The author identifies five ways of purchasing properties in non-traditional
ways:*
- Purchasing junior deeds of trust near foreclosure;
- Purchasing properties from foreclosure at auction;
- Purchasing repossessed property from a bank’s Real Estate Owned (REO);
- Short sales wherein the bank agrees to take less than the full note value of the property; and
- REO auctions.
The book provides many sources of information (most are web-based) and a huge amount of practical advice on executing transactions. In addition, the author provides many war stories (an apparent requirement of a book of this type). Some of those war stories provide “what to do” information; others provide “avoid this at all costs” information. The “avoid this” discussion is probably more valuable to the serious investor, as the lessons can be translated more effectively into winning strategies.
Each chapter closes with a “Takeaway” section that summarizes its most essential points. The most significant takeaways deal with the importance of being prepared. The book is replete with stories of people who were not prepared like the investor who bought a property for $70,000 more than its fair market value because he did not realize he was bidding on the third trust deed rather than the second, or the investor who missed checking an IRS lien on a property that made his “great deal” merely an adequate one.

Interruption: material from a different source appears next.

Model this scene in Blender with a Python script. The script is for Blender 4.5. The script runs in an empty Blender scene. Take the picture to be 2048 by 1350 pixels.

However, this book shares some of the flaws of the author’s earlier book endless promotion of the author and her coaches and plugging of the author’s company and website. (Read Kinsman’s review of The ForeclosureS.Com Guide to Making Huge Profits Investing in Preforeclosures Without Selling Your Soul.)
This book is a “read-if-the-mood-strikes-you” book for the serious property investor someone who is actually going to invest money in properties. The book provides a lot of information but should not instill a great deal of confidence in the neophyte investor. Only a great deal of experience will provide that confidence. And experience takes time, not just reading.
*Full Disclosure: The reviewer of this book has purchased properties using two of these techniques.